Bertolak dari kenyataan itu, saya lebih percaya pada doktrin sekularisme yang menyatakan bahwa agama [dan kepercayaan kepada Tuhan] adalah, mestinya, urusan pribadi. Menempatkan agama sebagai urusan pribadi akan membuat orang lebih saling menghormati. 

Dalam Islam, misalnya, orang NU pakai qunut saat salat subuh, sementara orang Muhammadiyah tidak pakai qunut. Ini perbedaan yang penting, sebenarnya, tapi orang-orang NU dan Muhammadiyah, untungnya, tidak sampai perang hanya gara-gara perbedaan itu.
 
Tetangga depan rumah saya adalah orang Muhammadiyah. Waktu masih hidup, dulu, dia selalu ikut salat berjemaah di musala kampung, yang isinya orang-orang NU. Tapi kalau salat subuh, dia ikut berjemaah di masjid khusus orang Muhammadiyah. Beda, tapi tidak ribut. 

Andai orang-orang beragama bisa seperti itu—pakai qunut atau tidak dan perbedaan semacamnya—dan bisa hidup tenang, damai, tanpa saling menyalahkan, separuh masalah masyarakat sudah teratasi. Tapi sepertinya rata-rata orang beragama tidak ingin seperti itu.

Akhir-akhir ini, bahkan, ada semacam gejala kekurangdewasaan di antara orang-orang beragama dalam menyikapi agamanya. Bukan menempatkan keyakinan agama untuk diri sendiri, tapi justru memaksakannya kepada orang-orang lain. Keributan pun dimulai.

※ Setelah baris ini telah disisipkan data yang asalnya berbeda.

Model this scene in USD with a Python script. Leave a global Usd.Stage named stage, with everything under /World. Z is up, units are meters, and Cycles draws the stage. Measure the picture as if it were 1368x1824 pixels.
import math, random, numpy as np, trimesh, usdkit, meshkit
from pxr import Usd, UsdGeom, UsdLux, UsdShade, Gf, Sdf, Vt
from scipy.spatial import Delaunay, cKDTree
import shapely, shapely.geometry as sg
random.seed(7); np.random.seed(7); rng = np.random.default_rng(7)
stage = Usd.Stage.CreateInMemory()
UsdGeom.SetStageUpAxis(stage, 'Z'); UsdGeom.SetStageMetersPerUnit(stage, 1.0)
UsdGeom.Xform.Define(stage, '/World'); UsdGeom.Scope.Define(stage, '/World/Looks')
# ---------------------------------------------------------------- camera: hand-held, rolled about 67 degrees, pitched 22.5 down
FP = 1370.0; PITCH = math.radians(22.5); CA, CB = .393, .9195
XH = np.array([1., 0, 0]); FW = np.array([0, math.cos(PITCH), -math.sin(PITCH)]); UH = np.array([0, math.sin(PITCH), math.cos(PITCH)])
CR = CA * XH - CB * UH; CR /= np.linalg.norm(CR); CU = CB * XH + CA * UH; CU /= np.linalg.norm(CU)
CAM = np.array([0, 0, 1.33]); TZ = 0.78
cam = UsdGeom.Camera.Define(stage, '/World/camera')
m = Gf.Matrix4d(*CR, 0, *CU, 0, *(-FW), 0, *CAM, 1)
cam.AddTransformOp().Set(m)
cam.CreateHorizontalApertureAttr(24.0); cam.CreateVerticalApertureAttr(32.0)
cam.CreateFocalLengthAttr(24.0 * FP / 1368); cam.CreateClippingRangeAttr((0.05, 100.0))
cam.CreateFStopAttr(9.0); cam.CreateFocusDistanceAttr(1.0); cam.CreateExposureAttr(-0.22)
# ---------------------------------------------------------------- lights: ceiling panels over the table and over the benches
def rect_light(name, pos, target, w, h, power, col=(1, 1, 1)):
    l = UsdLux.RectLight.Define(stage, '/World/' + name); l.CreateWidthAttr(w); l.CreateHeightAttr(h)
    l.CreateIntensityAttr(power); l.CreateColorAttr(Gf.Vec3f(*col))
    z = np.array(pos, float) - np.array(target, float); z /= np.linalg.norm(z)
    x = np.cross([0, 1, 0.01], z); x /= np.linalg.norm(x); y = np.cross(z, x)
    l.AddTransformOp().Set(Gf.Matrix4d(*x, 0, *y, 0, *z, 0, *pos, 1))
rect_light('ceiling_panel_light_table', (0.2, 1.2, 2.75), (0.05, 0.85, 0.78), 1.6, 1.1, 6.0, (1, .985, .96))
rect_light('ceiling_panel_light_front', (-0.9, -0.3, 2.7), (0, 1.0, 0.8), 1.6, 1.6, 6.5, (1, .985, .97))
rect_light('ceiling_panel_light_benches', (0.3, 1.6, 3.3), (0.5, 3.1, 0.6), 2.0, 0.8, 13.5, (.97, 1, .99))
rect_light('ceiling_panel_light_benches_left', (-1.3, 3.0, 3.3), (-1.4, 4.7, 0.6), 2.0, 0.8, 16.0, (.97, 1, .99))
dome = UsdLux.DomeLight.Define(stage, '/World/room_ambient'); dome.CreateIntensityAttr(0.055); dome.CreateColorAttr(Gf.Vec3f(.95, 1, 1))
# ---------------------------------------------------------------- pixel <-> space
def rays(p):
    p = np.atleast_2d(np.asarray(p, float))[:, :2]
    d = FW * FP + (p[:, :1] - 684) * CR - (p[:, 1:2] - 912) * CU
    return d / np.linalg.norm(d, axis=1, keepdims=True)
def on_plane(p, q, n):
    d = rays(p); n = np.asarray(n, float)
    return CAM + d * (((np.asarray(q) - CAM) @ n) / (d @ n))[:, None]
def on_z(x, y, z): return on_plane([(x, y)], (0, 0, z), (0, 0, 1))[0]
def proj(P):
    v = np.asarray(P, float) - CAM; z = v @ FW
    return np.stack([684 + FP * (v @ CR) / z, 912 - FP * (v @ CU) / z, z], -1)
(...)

Mengapa gejala kekurangdewasaan semacam itu bisa terjadi? Dalam perspektif saya, gejala ini tidak timbul secara alami—meski mungkin kita bisa menganalogikannya dengan pubertas—tapi sengaja diciptakan, karena adanya kepentingan!

Diakui atau tidak, disadari atau tidak, ada pihak-pihak yang sengaja menggunakan agama untuk menunjang kepentingan-kepentingan mereka. Karenanya, mereka menginginkan “semua orang harus sama”. Karena demokrasi, kita tahu, membutuhkan suara mayoritas.

Ketika agama (atau kita bisa menyebutnya “ketuhanan”) berselingkuh dengan kepentingan duniawi manusia, kekacauan pun terjadi, dan yang kita saksikan sekarang itulah hasilnya. Orang sibuk mendoktrinkan agama... bukan ke diri sendiri, tapi ke orang lain.

Jadi, saban hari, setiap saat, kita pun terus menghadapi gempuran doktrin agama, di dunia nyata maupun dunia maya. Mereka ingin kita percaya, mereka ingin kita mengikuti, mereka ingin kita takut, mereka ingin kita patuh, mereka ingin kita menjadi bagian mereka.

Di hadapan gempuran doktrin semacam itu, sebagian orang jadi muak, lalu lahirlah akun-akun ateis/agnostik di Twitter. Bagi mereka, mungkin, membuat akun Twitter dan menyerang balik doktrin agama jadi semacam katarsis, untuk tidak menyebutnya perlawanan.

Tanpa bermaksud menyebarkan sekularisme, agama [atau tak beragama] mestinya memang urusan pribadi. Seperti juga perkawinan. Orang mau menikah atau tidak, itu urusan pribadi, bukan urusan kita, dan kita tidak berhak nyinyir/mengusik pilihan hidup mereka.